= WHAT IS EXPECTED =
Tally the lines that include "part". Output the number only.

━━ GIVEN RECORDS

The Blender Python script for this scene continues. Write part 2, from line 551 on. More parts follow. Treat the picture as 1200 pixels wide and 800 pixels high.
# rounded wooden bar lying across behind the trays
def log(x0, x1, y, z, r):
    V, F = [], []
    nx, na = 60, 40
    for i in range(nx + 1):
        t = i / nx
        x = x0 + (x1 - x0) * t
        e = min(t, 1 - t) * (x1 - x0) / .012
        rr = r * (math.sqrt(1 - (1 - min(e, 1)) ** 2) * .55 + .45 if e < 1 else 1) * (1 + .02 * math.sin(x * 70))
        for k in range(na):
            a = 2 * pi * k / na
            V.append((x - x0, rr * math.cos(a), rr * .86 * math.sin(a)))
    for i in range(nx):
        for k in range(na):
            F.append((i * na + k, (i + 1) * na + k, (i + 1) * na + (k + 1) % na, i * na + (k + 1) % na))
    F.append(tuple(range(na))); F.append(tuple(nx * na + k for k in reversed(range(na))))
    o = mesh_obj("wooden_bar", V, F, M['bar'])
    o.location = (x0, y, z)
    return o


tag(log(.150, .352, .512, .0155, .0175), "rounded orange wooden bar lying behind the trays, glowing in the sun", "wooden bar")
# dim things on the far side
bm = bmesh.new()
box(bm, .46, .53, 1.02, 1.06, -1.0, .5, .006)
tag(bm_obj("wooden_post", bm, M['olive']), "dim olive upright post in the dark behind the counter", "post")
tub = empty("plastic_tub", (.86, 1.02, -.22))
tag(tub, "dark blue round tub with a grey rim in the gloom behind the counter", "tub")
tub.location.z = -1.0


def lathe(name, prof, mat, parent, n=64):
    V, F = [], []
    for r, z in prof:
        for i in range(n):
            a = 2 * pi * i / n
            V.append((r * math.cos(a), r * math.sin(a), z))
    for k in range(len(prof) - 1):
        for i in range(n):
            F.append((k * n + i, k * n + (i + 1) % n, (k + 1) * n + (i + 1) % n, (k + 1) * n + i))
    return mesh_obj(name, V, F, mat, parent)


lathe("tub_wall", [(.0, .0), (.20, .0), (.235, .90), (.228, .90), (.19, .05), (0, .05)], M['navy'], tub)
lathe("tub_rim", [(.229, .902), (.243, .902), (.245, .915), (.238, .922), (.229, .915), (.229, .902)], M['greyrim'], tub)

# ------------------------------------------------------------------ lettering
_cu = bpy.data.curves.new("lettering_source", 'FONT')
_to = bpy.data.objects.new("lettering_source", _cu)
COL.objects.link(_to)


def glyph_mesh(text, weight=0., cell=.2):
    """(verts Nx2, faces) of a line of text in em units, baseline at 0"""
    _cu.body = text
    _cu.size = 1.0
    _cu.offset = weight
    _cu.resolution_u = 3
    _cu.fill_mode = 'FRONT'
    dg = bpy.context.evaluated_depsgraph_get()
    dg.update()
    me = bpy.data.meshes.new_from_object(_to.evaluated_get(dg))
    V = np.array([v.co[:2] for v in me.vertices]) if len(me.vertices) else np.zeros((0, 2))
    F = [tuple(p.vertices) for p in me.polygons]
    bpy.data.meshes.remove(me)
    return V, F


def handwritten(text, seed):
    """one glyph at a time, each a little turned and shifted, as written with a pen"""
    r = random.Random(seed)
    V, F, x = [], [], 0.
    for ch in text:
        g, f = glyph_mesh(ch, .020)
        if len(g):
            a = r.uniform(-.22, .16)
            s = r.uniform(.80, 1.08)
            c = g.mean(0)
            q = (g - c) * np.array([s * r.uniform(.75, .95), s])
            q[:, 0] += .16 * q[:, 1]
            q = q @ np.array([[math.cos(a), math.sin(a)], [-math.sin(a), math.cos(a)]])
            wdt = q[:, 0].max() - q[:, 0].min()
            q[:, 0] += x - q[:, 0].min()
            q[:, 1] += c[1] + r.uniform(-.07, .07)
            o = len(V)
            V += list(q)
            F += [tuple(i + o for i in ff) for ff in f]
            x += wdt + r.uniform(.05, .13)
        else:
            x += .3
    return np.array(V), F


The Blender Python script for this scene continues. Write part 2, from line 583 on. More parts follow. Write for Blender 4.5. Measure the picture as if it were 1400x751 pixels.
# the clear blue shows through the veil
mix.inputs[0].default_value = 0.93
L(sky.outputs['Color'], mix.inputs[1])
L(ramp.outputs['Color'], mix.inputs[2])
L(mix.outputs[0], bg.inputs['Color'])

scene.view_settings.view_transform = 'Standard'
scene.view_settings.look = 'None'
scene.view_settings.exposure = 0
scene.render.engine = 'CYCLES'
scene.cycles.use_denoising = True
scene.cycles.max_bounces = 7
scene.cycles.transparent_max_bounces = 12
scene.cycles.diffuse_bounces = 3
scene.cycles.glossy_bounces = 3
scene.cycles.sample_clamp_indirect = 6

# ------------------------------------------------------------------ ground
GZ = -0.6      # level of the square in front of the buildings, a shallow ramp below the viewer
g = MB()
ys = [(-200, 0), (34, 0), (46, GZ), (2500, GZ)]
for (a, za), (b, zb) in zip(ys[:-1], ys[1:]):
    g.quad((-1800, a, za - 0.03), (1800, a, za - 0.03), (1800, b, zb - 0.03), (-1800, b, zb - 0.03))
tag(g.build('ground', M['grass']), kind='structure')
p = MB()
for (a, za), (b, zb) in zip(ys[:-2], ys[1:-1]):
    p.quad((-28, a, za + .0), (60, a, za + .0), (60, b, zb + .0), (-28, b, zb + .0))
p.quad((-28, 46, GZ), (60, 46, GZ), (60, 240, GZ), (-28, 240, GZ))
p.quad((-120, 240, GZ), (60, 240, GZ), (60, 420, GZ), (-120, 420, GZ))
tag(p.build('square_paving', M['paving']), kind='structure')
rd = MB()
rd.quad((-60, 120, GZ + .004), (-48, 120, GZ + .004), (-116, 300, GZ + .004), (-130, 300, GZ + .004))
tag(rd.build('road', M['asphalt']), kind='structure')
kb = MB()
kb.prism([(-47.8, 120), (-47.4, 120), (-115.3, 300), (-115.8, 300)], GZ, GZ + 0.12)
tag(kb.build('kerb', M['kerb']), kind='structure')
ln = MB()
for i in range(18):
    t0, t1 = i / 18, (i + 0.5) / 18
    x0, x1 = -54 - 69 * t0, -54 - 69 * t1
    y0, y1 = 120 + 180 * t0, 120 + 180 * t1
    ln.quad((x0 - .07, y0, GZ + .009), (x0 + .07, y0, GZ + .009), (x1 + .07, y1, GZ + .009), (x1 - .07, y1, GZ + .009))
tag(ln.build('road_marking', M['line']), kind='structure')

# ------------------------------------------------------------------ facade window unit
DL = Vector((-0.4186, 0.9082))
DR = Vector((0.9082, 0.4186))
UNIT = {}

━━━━

= RIGHT ANSWER =
2